Having hitched its political future to the North American Free Trade Agreement (NAFTA), the PRI is looking increasingly vulnerable as Mexico's economy continues to shrink. Pundits had Mexico's growth at 5% due to NAFTA, but official statistics show that the economy shrank during both the last two quarters of 1993. Real growth for 1994 is more likely to be around 1%. Mexico's foreign debt — mostly to US banks — is US$118.9 billion, the biggest after Brazil.
NAFTA was to be about security for US investors in Mexico. But the wholesale relocations of US plants to Mexico have not happened. Instead, the major effect has been the purchase of US or Canadian firms by Mexican companies seeking to escape the Mexican recession and/or their fears of the Zapatista uprising.

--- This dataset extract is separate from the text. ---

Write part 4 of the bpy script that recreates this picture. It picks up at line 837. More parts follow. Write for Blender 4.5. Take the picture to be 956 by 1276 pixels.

Following Colosio's assassination, the US government moved quickly to calm Mexico's nervous financial markets. On March 24, the US gave Mexico a short-term US$6 billion credit line in what the Spanish newsagency EFE described as "an attitude without precedent in the history of Washington's relations with the countries of Ibero-America".
US President Clinton assured investors that Mexico's government was in "sound shape". "Mexico: Shaken but Strong" was the line of the New York Times editorial, while the Wall Street Journal asserted that "Mexico in fact is a fundamentally stable country".
Mexico's stock exchange, already shaken by the Zapatista rebels' campaign, had fallen further following the March 4 kidnapping of a leading banker. Salinas ordered a one-day suspension of trading after the Colosio assassination.
Following the assassination, the EZLN released a communique accusing PRI hardliners of concocting a pretext to break off talks and resort to the military option. The EZLN condemned "the use of terrorism for the accomplishment of any end" and pledged not to impede the elections.
They added that their forces are on "red alert" against further attacks by the Mexican army, which, despite the official January 17 cease-fire, has been carrying out aerial attacks on Chiapas, the rebel stronghold in southern Mexico.
The Mexican press has reported troop movements and a build-up in Chiapas. Indigenous peasants in Chiapas have carried out land seizures. Campesino organisations in other parts of the country warned the secretary of agrarian reform that if 300 neglected cases are not settled soon, they will dispense justice with their own hands.